Le travail bien fait repose sur la volonté, la volonté d’être utile et serviable. Au-delà de la déontologie, le travail révèle notre sens de l’éthique, nos valeurs et nos principes.Mais au moment où certains cherchent à s’élever par le travail, il y en a qui s’ébattent dans la fange de la bassesse. Au service de l’argent et des faveurs indus, l’impénitent agent fera du premier usager, le dernier de la file et du dernier le premier, si celui-ci « sait bien parler français » ou sait mettre la main à la poche. Pendant ce temps, l’entrepreneur véreux chichotera à l’oreille du « commis intègre » avant de tendre la main sous la table d’un marché qui fait des heureux gagnants à hauteur de 10%. Le même entrepreneur fera de la retenue sur le ciment et le fer pour faire de son chantier un château de cartes qui s’écroule au moindre souffle sur des vies de bas devis, sans préavis. Le grand commerçant et fidèle croyant de surcroît créera intentionnellement la pénurie pour ouvrir les portes de la surenchère au mois de jeûne ou de carême ou en situation de crise pour faire de bonnes affaires dans l’enfer du profit à tout prix et par-dessus les cris de dépit des survivants grugés. Y a-t-il une bénédiction dans la compromission ?

Il paraît que l’argent n’a pas d’odeur, mais qu’est-ce qui le rend si sale aux yeux de la pudeur et de l’honneur ? Il y en a qui ont tant aimé ce pays qu’ils s’en sont appropriés au point de se le partager jusqu’à la lisière des cimetières parfois délogés. Rien ne sert de crier au sacrilège quand c’est un privilège. L’accaparement des terres est une discipline presqu’olympique. Malheureusement, c’est cette même terre qui enterre les hommes forts de la terre sans qu’ils n’emportent un seul mètre carré de butin de leur pré carré de vanité. Nous sommes en guerre, mais il y en a qui ont fait de cette guerre le deal du siècle de leur vie d’éphéméride en volant trop près du brasier de leur propre rôti. C’est ainsi qu’un Burkinabè vendra du carburant à l’ennemie de la patrie pour brûler son pays au nom de l’égoïsme national. Taisons la tragédie du bredouille combattant qui voit sa sueur arrosé sans pudeur les saillies d’une hiérarchie avachie par la crise des valeurs. L’impérialisme, ce n’est pas forcément le mastodonte qui gesticule au loin. C’est aussi le bourgeois des temps durs qui perçoit un salaire de jackpot et bénéficie des avantages légaux, mais légitimement incorrects, pendant que ses concitoyens s’asphyxient en serrant une ceinture sans trou. L’impérialisme, c’est toute cette horde de casseroles qui résonnent dans les rapports à problèmes et finit par se taire dans le silence coupable d’une République laxiste par amnésie. Des fois, ils lèvent le lièvre, juste pour le voir courir !
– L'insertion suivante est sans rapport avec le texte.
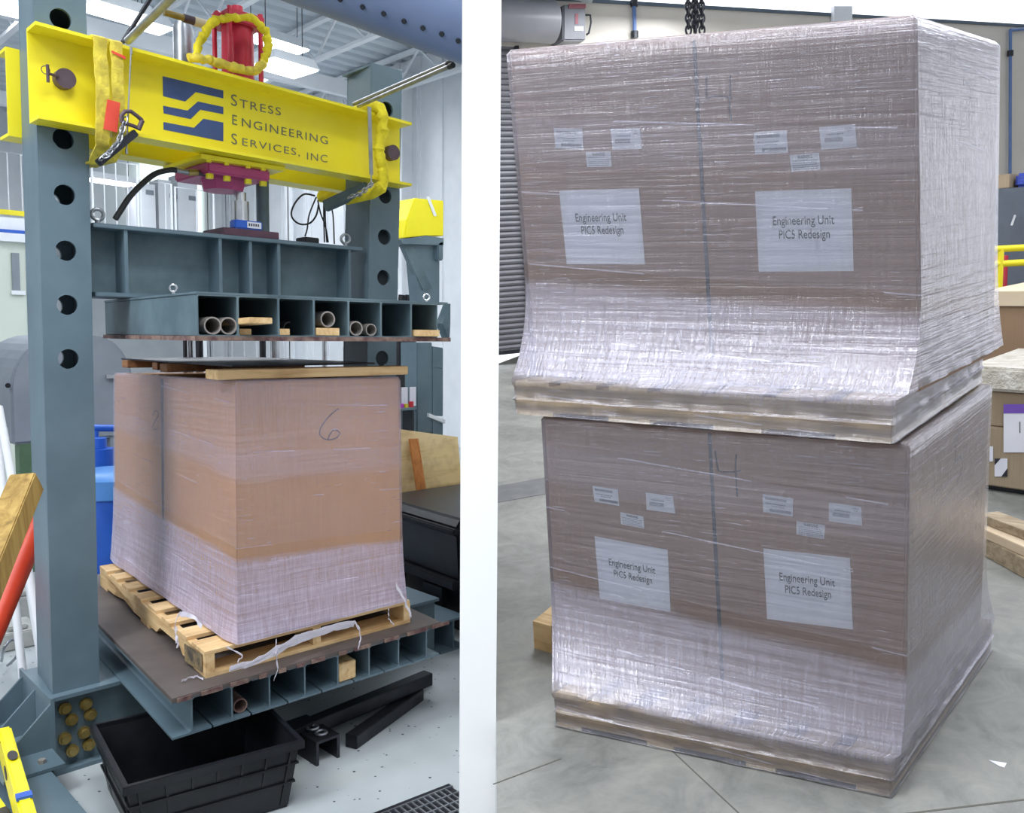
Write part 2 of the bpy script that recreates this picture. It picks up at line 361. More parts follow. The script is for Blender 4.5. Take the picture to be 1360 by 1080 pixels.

Dans un pays où le respect d’un simple feu tricolore relève de gageure, pourquoi s’en prendre au frivole maraudeur public qui ne fait que se servir pour mieux servir ? Pourquoi en vouloir à l’arriviste imbu de pouvoir qui cherche coûte que coûte la gloire même au prix du déboire ? Sur quelle citoyenneté repose la Nation, si le Burkinabè lambda n’est pas capable de s’accroupir pour arracher la mauvaise herbe qui pousse devant sa porte ? De quel patriotisme nous nous vantons si nous ne sommes pas capables d’aller au charbon tant qu’il n’est pas fin ? Et que pouvons-nous attendre de mieux des autres que nous critiquons de ne rien faire de bon, alors que nous-mêmes, nous ne faisons que critiquer sans rien proposer ? Il n’y a pas de patriotisme dans l’immobilisme des positions tranchées ; il n’y a point de patriotisme dans le manichéisme spectaculaire et tragique. Pour le Faso, l’heure doit être à l’action pour la patrie, malgré les divergences, au-delà
des accointances politiques et corporatistes, ayons le courage d’aimer ce pays.